Japan's Mr Eisuke Sakakibara, formerly nicknamed "Mr Yen" for his sway over foreign exchange trading, has urged central bank intervention to reverse the yen's recent appreciation.
The former vice finance minister said Japan's monetary authorities should take advantage of thin trading conditions before and after the turn of the year to pull the Japanese currency towards the 110 level against the dollar.
"Trading will be very thin at the end of this year and the start of next year, but (the authorities) need strong interventions," he said in a televised debate on Asahi Broadcasting Corp.
Mr Sakakibara is now a professor at Keio University in Tokyo and is being tipped as a likely a candidate to become the next International Monetary Fund chief.
"The yen's appreciation above 100 (to the dollar) is absolutely negative" for the Japanese economy and corporate earnings, he warned.
"I believe the yen's (current) level at 102 is not good either and there should be intervention to push it down towards the 110 level," he added.
The yen traded at 102.58-62 against the dollar on Christmas Eve in Tokyo, appreciating sharply from around 120 six months ago on expectations for Japan's eventual recovery from the worst post-war recession.

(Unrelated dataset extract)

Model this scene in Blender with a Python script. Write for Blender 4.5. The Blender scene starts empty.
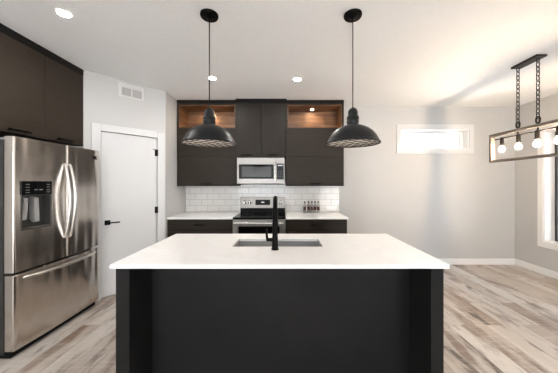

Mr Sakakibara said some two billion dollars spent by the Bank of Japan on Christmas Eve for its yen-selling intervention was timely. But he warned the action would be meaningless unless the Bank of Japan made it un-sterilised intervention, under which excess yen created by the central bank are allowed to stay in the market.
The Bank of Japan has so far taken up funds injected into the market through intervention via daily money market operations.
What the Bank of Japan does on today and tomorrow "will be very important", Mr Sakakibara said.
"The yen's rise will be halted if the BoJ decides not to take the intervention money back, and announces an intention for further policy easing following its intervention on December 24th," he said.
The Bank of Japan governor Mr Masaru Hayami said in a rare statement on December 1st that un-sterilised intervention was among the central bank's options.
"The Bank of Japan has been flexibly providing ample funds to the short-term money market taking account of factors including yen liquidity arising from foreign exchange intervention," the statement said.